In a note to clients analyzing the agreement, lawyers at Davis Polk noted that DOJ earlier this year revised the U.S. Attorneys’ Manual to address the practice of “piling on” by multiple enforcement authorities in the context of corporate resolutions.

“Among other things, the revised manual directs DOJ attorneys to consider ‘crediting and apportionment of financial penalties, fines, and forfeitures, and other means of avoiding disproportionate punishment’ and, when possible, ‘to coordinate with other federal, state, local, and foreign enforcement authorities’ in the assessment of penalties,” the law firm wrote.

“It is notable, then, that each prosecutor and regulator involved in the settlements will receive payment from SocGen, with no crediting of payments made to other agencies and no suggestion by DOJ or any other agency that the penalty it imposed had been reduced in light of the penalties assessed by other agencies,” the firm added.

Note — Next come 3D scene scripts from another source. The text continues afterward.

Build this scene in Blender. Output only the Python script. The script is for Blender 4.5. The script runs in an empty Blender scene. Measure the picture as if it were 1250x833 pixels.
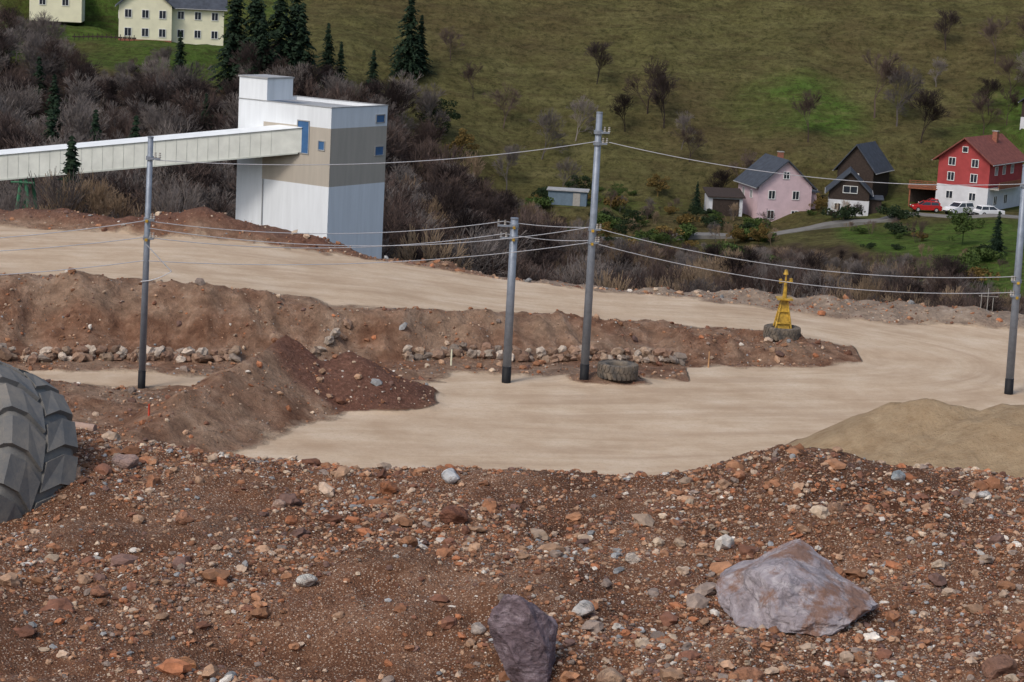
import bpy, math, random
import numpy as np
from mathutils import Vector, Matrix, noise as mn
rng=np.random.default_rng(7); random.seed(7)
sc=bpy.context.scene
COL=sc.collection
R=math.radians
# ---------------------------------------------------------------- noise
def _h(i,j,s):
    n=(i*374761393+j*668265263+s*1442695041)&0xffffffff
    n=((n^(n>>13))*1274126177)&0xffffffff
    return ((n^(n>>16))&0xffff)/65535.0
def vn(x,y,s=0):
    x=np.asarray(x,float);y=np.asarray(y,float)
    xi=np.floor(x).astype(np.int64);yi=np.floor(y).astype(np.int64)
    fx=x-xi;fy=y-yi;fx=fx*fx*(3-2*fx);fy=fy*fy*(3-2*fy)
    a=_h(xi,yi,s);b=_h(xi+1,yi,s);c=_h(xi,yi+1,s);d=_h(xi+1,yi+1,s)
    return (a+(b-a)*fx+(c-a)*fy+(a-b-c+d)*fx*fy)*2-1
def fbm(x,y,sc_,oct=4,s=0,g=.5):
    r=0;a=1
    for o in range(oct):
        r=r+a*vn(x*sc_+o*17.3,y*sc_-o*9.1,s+o); a*=g; sc_*=2.03
    return r
def sst(a,b,x):
    t=np.clip((x-a)/(b-a),0,1);return t*t*(3-2*t)
def itp(x,xs,ys): return np.interp(x,xs,ys)
# ---------------------------------------------------------------- terrain
def ur(x): return itp(x,[-60,-18,-7,-1,5,12,17,22],[2.8,2.8,2.0,1.35,.95,.6,.2,0])
def bb(x): return itp(x,[-60,-22.8,-12.2,-2.9,7,14,17.4,19],[88,93.4,96.3,99.9,101.6,103,105,107])
def bt(x): return itp(x,[-60,-24.5,-12.9,-7,-1.1,5.2,11.6,17,19],[98,100,101.5,101.5,105,107.6,108.6,108.2,109])
def bank(x): return itp(x,[-60,-30,-24,-18,-14,-7,0,3,13,30,60],[3.5,3.5,3.4,3.9,3.1,1.7,1.05,.7,.75,.65,.6])
FX=np.array([-90,-57,-30,-12,0,30,45,64,100.])
FY=np.array([127,145,165,200,240,275,290,303,330,360,450,600.])
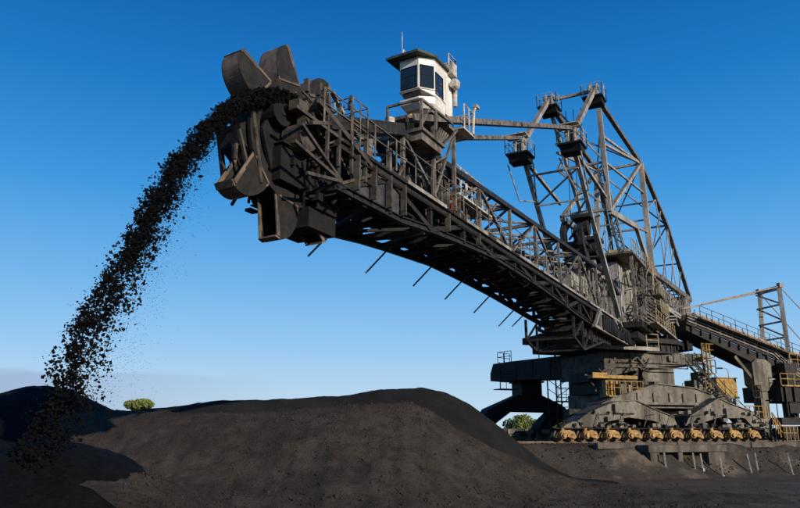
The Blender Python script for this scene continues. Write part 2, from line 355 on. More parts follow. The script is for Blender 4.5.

In announcing the DOJ’s policy last May, Deputy Attorney General Rod Rosenstein outlined four key features to guide the agency in future cases:

-First, the policy affirms that DOJ should not wield its criminal law enforcement authority for purposes unrelated to dealing with a potential crime, meaning that it should not “employ the threat of criminal prosecution solely to persuade a company to pay a larger settlement in a civil case.” Mr. Rosenstein noted that this was not a policy change, but a reminder of DOJ’s commitment to fairness.

-Second, the policy directs DOJ components to “coordinate with one another [to] achieve an overall equitable result,” including “crediting and apportionment of financial penalties, fines, and forfeitures, and other means of avoiding disproportionate punishment.”

-Third, the policy encourages DOJ attorneys “when possible, to coordinate with other federal, state, local, and foreign enforcement authorities seeking to resolve a case with a company” based on the same conduct giving rise to civil or criminal liability.

-Fourth, the policy puts forth a list of factors that DOJ attorneys may use to evaluate whether multiple penalties against a company will “serve the interests of justice in a particular case.” These factors include: (1) “the egregiousness of the wrongdoing”; (2) “statutory mandates regarding penalties”; (3) “the risk of delay in finalizing a resolution”; and (4) “the adequacy and timeliness of a company’s disclosures and cooperation with the department.”

According to some legal experts, the last category -- specifically the conduct exhibited by SocGen in the course of its violations -- may have been a determining factor to allow multiple agencies to penalize the French lender.

“The policy itself has carve outs, if you will, to reach a just outcome,” said Pablo Quiñones, founder of Quiñones Law PLLC and former federal prosecutor and strategy and policy chief at the U.S. Department of Justice.

“It could be that due to the nature of the conduct, the DoJ may have felt that the equitable result would be to permit (SocGen) to pay certain additional amounts to obtain a coordinated overall resolution,” said Quiñones.

It appears that conduct was indeed a factor in the SocGen settlement. In response to a request for comment on the settlement and the DOJ’s policy on “piling on,” DOJ spokesman Mark Pettit told Regulatory Intelligence in a written statement:

“In reaching the criminal resolution, the Department of Justice was careful to adhere to the policy recently announced by the Deputy Attorney General. The policy requires coordination with other federal and state enforcement authorities and consideration of the amount of penalties paid by the company to those authorities in order to avoid unnecessary or duplicative penalties. This policy is intended to ensure that the department only pursues sanctions that are proportionate to the defendants’ conduct and the legitimate goals of law enforcement.”

As Davis Polk notes in its own analysis, SocGen’s conduct “perhaps bears less resemblance to the conduct at issue in more recent U.S. economic sanctions enforcement actions against financial institutions. . .and instead is more evocative of earlier settlements,” the firm said.

“In particular, SocGen’s concealment activities and the non-transparent use of payment messages are reminiscent of the conduct at issue in the DOJ’s 2014 settlement with a different non-U.S. financial institution, still by far the largest of its kind,” the firm added, referring to BNP Paribas’s guilty plea and fine of $8.9 billion for U.S. sanctions violations.

The lesson from the SocGen case, say experts, is that egregious conduct may well supersede any policy initiatives that seek to avoid the appearance of “piling on,” and that firms need to factor this into their internal deliberations and engagement with U.S. agencies when faced with violations.